Raw records:
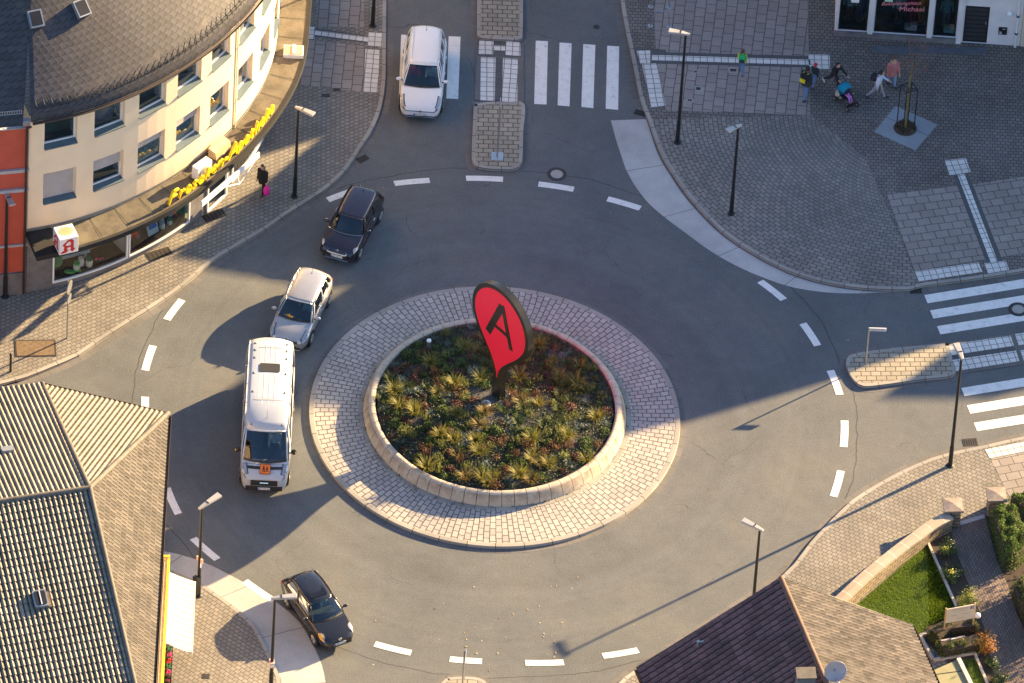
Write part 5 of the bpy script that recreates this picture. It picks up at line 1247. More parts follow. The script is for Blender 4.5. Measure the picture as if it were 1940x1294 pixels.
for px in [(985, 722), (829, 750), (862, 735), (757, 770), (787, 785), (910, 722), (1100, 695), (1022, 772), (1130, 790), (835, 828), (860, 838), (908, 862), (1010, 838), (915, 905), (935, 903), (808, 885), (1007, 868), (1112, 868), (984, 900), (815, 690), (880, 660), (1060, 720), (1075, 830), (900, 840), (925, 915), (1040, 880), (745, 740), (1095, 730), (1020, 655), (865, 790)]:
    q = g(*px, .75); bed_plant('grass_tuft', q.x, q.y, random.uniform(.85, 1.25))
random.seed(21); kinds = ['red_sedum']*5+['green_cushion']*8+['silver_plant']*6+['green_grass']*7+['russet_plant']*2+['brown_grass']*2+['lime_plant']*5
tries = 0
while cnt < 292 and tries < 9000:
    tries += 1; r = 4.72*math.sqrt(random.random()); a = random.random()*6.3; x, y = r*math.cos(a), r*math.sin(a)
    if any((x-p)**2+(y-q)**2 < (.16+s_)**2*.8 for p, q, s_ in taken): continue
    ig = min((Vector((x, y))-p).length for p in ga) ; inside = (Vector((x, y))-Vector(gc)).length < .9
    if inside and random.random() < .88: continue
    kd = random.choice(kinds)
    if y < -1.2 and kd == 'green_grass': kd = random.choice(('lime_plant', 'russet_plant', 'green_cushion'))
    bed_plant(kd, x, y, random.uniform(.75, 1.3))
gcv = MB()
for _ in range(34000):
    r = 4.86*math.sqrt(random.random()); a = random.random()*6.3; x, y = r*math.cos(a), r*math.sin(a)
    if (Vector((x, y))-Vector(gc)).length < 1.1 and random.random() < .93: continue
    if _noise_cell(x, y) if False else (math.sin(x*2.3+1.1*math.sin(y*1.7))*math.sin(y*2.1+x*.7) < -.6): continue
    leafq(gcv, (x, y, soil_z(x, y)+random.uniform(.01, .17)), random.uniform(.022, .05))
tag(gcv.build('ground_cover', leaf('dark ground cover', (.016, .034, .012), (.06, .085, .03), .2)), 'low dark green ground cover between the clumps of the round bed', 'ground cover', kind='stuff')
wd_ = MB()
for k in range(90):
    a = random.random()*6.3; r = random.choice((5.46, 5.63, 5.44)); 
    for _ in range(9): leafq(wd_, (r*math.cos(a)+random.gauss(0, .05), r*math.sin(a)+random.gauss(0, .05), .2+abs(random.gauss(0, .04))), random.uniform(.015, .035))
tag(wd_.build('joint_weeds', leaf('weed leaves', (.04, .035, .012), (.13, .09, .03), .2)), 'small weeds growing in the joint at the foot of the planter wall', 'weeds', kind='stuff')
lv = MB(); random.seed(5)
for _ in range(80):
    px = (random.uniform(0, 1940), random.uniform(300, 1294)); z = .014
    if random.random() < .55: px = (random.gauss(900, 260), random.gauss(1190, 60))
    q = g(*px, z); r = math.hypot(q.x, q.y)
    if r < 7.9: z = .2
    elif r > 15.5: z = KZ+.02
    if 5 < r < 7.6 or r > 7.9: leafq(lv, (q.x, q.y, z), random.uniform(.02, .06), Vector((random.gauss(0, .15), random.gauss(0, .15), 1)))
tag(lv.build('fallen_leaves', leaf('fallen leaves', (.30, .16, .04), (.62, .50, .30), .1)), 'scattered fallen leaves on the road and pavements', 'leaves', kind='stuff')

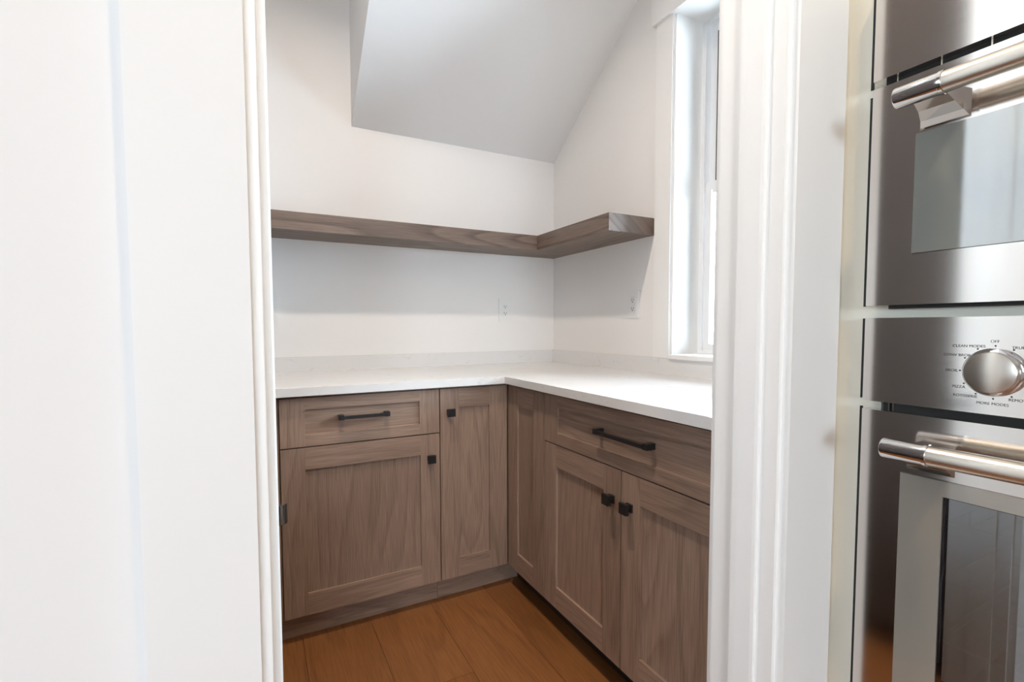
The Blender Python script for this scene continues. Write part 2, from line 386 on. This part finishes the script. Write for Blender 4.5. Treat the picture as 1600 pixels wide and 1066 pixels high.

--

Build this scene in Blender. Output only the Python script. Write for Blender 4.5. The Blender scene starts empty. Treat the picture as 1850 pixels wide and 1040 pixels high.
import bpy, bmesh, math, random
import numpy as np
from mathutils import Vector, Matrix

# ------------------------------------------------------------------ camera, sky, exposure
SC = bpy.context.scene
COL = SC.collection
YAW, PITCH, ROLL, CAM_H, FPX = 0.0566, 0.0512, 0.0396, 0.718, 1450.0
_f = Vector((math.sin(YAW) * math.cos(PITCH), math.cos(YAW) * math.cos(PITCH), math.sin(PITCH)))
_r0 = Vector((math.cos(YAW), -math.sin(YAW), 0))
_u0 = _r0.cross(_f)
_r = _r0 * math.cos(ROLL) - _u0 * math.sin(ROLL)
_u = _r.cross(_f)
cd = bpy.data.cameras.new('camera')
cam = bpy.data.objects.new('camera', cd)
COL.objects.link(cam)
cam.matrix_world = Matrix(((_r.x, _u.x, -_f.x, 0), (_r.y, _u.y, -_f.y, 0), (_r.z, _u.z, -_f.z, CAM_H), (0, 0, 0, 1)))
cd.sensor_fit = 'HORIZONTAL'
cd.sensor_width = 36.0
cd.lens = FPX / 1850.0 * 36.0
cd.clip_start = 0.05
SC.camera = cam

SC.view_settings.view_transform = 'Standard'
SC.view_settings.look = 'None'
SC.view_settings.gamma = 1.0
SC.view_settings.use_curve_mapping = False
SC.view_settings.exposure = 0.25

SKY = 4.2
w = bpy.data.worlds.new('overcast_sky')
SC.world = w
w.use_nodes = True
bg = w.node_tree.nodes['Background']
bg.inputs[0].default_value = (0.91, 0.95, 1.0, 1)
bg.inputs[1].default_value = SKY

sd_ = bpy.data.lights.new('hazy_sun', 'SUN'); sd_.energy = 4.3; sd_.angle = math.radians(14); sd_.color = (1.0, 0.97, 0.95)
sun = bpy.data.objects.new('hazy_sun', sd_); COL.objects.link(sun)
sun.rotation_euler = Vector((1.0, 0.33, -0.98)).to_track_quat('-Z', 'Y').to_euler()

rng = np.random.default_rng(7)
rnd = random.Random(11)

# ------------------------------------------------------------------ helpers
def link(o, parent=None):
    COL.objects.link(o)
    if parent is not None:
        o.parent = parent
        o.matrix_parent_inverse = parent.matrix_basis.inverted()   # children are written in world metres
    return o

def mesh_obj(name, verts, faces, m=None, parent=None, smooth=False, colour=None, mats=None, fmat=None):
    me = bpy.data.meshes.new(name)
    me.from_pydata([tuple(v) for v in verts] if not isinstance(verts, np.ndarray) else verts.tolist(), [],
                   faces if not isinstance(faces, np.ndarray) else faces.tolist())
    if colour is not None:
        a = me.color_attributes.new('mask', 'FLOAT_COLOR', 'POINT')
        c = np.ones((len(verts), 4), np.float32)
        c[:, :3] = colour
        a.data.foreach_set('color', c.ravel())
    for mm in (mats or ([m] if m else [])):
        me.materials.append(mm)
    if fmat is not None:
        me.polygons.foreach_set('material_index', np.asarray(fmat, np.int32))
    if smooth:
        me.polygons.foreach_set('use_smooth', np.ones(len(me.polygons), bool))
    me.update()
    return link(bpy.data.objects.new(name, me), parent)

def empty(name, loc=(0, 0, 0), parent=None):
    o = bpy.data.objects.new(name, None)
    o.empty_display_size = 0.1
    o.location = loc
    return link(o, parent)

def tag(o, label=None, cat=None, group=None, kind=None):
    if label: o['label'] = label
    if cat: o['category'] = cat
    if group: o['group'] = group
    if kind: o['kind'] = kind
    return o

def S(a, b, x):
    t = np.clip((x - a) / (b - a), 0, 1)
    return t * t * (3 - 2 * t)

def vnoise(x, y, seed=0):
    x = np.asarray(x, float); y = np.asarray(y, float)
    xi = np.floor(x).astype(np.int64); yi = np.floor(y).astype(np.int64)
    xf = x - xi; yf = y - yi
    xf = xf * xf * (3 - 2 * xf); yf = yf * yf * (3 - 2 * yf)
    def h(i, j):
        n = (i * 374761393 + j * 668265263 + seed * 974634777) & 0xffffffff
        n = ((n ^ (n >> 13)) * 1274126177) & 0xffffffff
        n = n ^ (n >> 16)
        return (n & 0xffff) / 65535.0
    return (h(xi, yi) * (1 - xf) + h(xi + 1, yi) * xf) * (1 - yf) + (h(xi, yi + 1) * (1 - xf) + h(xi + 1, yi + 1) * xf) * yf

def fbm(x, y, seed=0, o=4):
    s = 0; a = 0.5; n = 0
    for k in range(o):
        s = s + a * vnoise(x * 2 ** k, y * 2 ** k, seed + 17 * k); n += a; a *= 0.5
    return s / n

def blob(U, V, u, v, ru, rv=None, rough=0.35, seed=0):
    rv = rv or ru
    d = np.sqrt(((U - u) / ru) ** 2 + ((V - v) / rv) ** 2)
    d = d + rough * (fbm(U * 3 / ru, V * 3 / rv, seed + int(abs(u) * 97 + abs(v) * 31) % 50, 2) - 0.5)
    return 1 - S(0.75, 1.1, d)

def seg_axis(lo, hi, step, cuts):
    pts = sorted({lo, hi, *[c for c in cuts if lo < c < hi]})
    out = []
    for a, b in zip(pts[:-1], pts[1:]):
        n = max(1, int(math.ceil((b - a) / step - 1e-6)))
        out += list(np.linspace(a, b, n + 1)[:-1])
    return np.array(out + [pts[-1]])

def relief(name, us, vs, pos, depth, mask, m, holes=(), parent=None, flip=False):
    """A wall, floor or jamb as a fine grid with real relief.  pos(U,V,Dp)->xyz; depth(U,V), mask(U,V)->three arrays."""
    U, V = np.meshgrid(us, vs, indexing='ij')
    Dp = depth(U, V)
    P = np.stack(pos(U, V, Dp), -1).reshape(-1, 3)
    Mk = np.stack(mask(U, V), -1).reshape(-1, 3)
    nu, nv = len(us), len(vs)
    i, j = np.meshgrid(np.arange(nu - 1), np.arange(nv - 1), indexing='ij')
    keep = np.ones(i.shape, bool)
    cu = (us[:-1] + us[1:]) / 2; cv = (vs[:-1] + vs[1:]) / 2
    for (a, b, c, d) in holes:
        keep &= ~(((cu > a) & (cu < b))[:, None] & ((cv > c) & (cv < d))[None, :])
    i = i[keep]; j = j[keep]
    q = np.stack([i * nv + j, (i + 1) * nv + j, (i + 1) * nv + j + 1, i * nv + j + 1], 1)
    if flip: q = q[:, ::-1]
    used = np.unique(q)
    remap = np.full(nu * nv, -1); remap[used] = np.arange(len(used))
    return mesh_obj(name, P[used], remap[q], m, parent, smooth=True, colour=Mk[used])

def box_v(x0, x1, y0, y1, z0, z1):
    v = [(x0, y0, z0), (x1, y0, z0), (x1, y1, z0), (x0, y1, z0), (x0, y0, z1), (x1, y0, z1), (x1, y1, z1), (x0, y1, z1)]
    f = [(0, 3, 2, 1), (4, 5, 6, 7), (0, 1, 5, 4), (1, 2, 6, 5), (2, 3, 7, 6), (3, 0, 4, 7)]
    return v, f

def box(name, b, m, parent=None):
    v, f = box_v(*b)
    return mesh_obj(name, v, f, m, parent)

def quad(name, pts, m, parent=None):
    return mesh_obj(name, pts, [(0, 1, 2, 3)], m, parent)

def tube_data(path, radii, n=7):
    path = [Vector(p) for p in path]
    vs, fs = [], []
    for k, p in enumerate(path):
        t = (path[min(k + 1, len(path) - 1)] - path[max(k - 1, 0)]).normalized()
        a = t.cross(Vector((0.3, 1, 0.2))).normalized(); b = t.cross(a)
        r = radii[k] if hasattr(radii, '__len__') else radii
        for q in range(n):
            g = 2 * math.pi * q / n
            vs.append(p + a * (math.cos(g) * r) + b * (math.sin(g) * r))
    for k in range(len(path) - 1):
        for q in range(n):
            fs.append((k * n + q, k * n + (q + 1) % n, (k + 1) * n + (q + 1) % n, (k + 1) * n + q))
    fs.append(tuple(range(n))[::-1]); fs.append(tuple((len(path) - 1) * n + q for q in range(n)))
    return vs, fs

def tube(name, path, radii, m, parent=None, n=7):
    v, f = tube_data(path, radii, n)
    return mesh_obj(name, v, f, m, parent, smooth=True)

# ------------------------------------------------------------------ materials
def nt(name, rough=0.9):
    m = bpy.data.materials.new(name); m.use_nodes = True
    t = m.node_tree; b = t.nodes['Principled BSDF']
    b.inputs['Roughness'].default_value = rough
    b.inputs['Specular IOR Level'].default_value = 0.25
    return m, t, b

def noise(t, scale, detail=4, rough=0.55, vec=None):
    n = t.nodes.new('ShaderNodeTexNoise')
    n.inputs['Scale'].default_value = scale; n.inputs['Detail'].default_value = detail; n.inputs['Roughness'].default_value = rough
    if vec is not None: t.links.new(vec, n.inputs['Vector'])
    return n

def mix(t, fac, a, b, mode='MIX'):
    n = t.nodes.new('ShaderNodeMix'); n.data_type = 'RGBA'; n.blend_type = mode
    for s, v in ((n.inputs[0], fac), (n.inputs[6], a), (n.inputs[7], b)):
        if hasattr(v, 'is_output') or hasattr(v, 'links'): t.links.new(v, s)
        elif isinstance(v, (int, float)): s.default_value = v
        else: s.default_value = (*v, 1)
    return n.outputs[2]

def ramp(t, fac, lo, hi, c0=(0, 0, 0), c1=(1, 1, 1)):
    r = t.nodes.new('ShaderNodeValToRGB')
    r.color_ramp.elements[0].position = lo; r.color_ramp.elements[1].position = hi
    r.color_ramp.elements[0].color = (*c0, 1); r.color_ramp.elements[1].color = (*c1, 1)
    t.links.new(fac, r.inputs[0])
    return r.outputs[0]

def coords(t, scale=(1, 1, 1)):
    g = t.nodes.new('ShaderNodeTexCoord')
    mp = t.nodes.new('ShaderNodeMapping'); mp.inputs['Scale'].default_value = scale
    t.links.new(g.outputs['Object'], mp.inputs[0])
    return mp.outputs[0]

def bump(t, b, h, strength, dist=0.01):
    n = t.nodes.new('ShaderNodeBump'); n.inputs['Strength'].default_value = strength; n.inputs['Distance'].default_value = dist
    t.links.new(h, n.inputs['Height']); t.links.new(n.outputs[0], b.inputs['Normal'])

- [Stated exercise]
Return only the part of the records above that opens with the line containing "Build this scene" and closes with the line containing "from mathutils import Vector, Matrix", ends included.

- [Solution to this problem]
Build this scene in Blender. Output only the Python script. Write for Blender 4.5. The Blender scene starts empty. Treat the picture as 1850 pixels wide and 1040 pixels high.
import bpy, bmesh, math, random
import numpy as np
from mathutils import Vector, Matrix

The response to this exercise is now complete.